Dentre os homens de ciência tínhamos aqueles que juravam, com os pés juntinhos diante do busto de August Comte e da estátua de Clotilde de Vaux, que a vacina não era eficaz e, inclusive, havia aqueles que afirmavam que a dita cuja era perigosa ao ponto de poder matar as pessoas.

Isso mesmo amiguinho. Era um trem bonito de se ver, digo, de se ler. Nesse duelo de penas e tinteiros, houve um caso enigmático que bem retrata o clima de absurdidade que tomou conta da galera naqueles idos de 1904. Uma senhora morreu e então, algumas autoridades fizeram a autópsia da dona e concluíram que a mesma teria batido com as doze por causa da vacina. Não preciso nem dizer, mas o digo: a galera foi ao delírio.

Mas o rolo não parou por aí não. Osvaldo Cruz, então responsável por toda bagaça da saúde pública, exigiu que fosse feita uma nova autópsia. Não apenas isso. Ele mesmo a fez e concluiu que a primeira estava redondamente errada. A vacina não havia causado a morte da senhora.

Aí meu velho, foi como jogar gasolina numa fogueira de festa de São João. O bicho ficou feio.

Detalhe importante: creio que até hoje ninguém sabe exatamente do que realmente aquela senhora morreu.

Seja como for, os golpistas estavam doidinhos para derrubar o presidente, mesmo que ele tivesse a maioria do congresso ao seu lado e, nesse ínterim, o saco de paciência do povo estava ao ponto de estourar; ele, o saco do povo, já estava cheinho desde o início das reformas urbanas da capital Federal.

E estourou. E o trem não ficou nem um pouco bonito, porque a histeria gerada pela desinformação, pelos oportunismos de toda ordem, pela insatisfação e indignação da população, transformou-se rapidinho em violência generalizada.

Paralelepípedos arrancados e transformados em armas, bondinhos virados e queimados, confrontos, praças e ruas transformadas em praças de guerra, trincheiras improvisadas, depredação, saques, bloqueios, toques de recolher, enfim, o caos.

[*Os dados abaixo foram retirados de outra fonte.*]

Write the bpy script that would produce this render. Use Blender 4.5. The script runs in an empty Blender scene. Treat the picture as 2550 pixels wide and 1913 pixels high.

A polícia não foi capaz de acabar com o fervo. O exército juntou-se às forças policiais e, isso também, não resolveu a parada. Foram convocadas as tropas que estavam fora do Rio de Janeiro para tentar colocar ordem no pandemônio e aí, gradativamente, as coisas foram voltando ao normal.

Enfim e por fim, não temos como negar que esse tormento vivido por nossos antepassados nos convida a fazer algumas analogias – guardando, é claro, as devidas proporções – com a situação que vivemos no momento presente, fazendo-nos, inclusive, concordar com as palavras do sapo barbudo, Karl Marx, que, em seu livro “O 18 de Brumário de Louis Bonaparte”, havia dito que a história se repete; primeiro como tragédia, depois como farsa.

Pois é. Mas a farsa é sempre pior que a tragédia, porque a segunda sempre acaba nos conectando com algo que nos eleva para além das cinzas do tempo, enquanto a primeira apenas atesta o quão frágil é nossa tão idolatrada capacidade de compreender criticamente o sofrimento que nos é narrado pelas amareladas páginas da mestra da vida e, principalmente, o quão limitada é nossa disposição para entender o que estamos vivendo nesse momento da história.

Escrevinhado por Dartagnan da Silva Zanela, em 02 de abril de 2020, dia de Nossa Senhora de Zeitoun.